##### Data in this exercise #####

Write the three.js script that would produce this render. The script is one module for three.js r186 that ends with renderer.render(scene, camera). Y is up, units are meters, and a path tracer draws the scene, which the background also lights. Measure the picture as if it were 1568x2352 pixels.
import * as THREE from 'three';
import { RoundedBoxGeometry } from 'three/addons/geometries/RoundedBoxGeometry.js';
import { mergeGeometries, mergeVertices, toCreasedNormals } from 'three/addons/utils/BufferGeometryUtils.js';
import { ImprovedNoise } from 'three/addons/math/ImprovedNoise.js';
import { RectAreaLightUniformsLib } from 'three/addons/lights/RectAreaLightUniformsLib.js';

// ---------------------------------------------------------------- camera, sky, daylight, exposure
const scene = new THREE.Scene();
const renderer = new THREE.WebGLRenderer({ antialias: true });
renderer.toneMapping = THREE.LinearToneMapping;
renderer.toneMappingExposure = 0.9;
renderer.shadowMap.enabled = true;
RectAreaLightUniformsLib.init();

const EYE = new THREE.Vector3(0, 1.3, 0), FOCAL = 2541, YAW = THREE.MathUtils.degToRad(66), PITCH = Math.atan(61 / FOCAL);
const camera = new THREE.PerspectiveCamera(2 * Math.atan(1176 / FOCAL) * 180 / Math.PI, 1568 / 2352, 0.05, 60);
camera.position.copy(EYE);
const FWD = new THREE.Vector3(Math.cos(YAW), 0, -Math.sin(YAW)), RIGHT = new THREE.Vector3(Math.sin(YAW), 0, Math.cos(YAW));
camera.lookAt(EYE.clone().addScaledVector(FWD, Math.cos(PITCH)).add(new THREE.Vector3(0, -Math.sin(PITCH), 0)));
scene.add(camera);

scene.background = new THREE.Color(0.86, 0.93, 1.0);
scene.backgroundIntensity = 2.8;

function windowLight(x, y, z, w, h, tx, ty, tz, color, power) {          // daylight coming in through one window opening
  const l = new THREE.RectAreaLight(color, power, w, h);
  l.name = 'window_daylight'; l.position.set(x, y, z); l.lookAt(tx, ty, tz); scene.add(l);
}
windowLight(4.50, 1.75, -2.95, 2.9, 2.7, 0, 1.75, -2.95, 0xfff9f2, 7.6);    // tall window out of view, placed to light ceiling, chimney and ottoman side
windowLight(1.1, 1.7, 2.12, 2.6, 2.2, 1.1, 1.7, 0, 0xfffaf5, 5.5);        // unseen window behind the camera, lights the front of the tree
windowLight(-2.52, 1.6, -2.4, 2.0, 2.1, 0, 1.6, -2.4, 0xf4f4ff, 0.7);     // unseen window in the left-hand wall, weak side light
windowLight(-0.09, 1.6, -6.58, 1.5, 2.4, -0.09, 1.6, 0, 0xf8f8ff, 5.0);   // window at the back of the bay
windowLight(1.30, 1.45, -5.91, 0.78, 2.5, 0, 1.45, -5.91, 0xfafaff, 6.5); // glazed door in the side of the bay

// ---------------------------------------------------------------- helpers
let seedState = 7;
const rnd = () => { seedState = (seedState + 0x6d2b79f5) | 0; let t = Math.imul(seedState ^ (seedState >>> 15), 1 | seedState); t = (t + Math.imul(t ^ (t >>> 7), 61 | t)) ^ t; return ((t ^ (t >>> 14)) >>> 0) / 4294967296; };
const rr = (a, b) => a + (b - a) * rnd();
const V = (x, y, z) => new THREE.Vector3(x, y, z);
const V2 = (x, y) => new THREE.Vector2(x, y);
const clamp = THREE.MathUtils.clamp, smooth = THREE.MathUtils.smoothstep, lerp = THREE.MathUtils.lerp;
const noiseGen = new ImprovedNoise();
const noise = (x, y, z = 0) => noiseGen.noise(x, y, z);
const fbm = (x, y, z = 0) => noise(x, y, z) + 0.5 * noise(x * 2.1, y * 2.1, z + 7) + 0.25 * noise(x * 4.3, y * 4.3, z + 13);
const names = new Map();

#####
##### Data in this exercise #####

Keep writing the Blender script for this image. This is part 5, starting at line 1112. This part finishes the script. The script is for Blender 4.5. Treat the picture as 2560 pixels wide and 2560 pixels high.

#####
##### Data in this exercise #####

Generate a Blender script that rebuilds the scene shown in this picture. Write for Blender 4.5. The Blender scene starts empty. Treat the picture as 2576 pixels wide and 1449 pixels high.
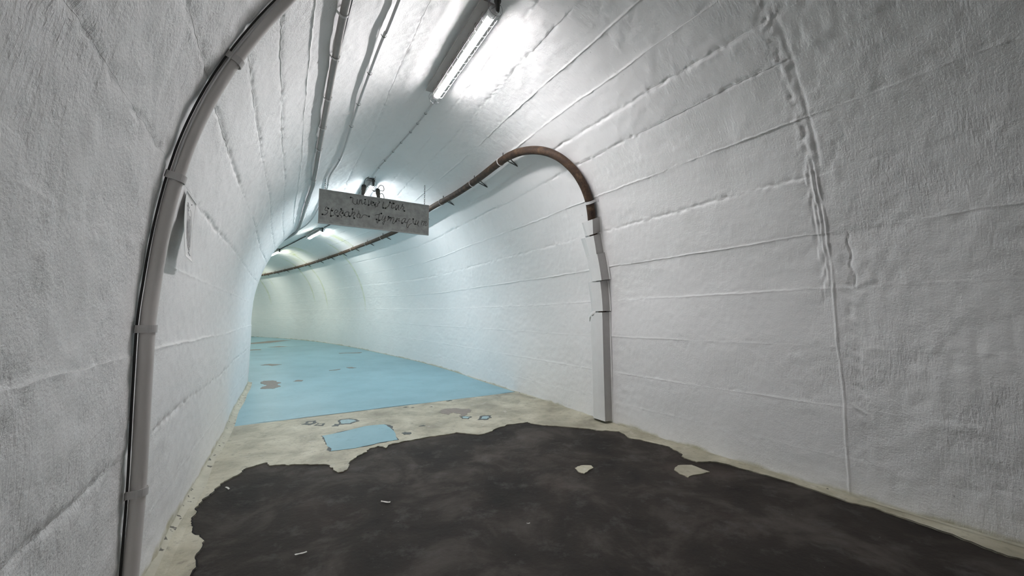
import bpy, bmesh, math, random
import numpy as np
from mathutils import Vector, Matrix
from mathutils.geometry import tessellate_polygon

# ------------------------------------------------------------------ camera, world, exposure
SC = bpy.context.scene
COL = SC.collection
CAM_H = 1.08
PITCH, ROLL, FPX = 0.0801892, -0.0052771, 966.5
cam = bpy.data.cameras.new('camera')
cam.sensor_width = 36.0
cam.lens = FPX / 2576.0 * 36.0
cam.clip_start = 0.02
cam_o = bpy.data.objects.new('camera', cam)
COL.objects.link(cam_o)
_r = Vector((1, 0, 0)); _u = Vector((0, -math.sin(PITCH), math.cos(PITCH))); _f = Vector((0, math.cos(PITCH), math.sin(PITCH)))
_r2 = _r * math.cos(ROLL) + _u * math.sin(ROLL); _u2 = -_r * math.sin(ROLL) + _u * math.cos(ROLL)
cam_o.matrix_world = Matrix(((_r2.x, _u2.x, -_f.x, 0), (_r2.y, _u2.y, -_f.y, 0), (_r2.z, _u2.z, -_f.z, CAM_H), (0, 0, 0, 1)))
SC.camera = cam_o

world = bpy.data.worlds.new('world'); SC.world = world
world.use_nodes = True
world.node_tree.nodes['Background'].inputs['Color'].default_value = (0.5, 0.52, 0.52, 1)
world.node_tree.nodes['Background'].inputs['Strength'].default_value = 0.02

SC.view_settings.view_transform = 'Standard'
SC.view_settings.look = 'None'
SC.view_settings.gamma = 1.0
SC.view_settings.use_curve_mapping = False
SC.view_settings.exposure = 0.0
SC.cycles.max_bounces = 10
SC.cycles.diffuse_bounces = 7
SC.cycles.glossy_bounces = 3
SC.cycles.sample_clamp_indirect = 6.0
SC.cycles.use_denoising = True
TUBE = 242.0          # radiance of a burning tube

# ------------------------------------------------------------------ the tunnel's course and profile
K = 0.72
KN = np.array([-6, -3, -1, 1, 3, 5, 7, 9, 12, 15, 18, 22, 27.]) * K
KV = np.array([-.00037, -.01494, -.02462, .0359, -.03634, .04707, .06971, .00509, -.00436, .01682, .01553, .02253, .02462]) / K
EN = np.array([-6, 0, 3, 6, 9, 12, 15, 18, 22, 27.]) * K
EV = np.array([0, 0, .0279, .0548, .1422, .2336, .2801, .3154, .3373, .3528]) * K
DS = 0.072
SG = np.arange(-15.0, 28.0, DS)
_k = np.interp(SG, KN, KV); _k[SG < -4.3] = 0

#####

Pull out each line of the entries that contains "script".

— Task result —
Write the three.js script that would produce this render. The script is one module for three.js r186 that ends with renderer.render(scene, camera). Y is up, units are meters, and a path tracer draws the scene, which the background also lights. Measure the picture as if it were 1568x2352 pixels.
Keep writing the Blender script for this image. This is part 5, starting at line 1112. This part finishes the script. The script is for Blender 4.5. Treat the picture as 2560 pixels wide and 2560 pixels high.
Generate a Blender script that rebuilds the scene shown in this picture. Write for Blender 4.5. The Blender scene starts empty. Treat the picture as 2576 pixels wide and 1449 pixels high.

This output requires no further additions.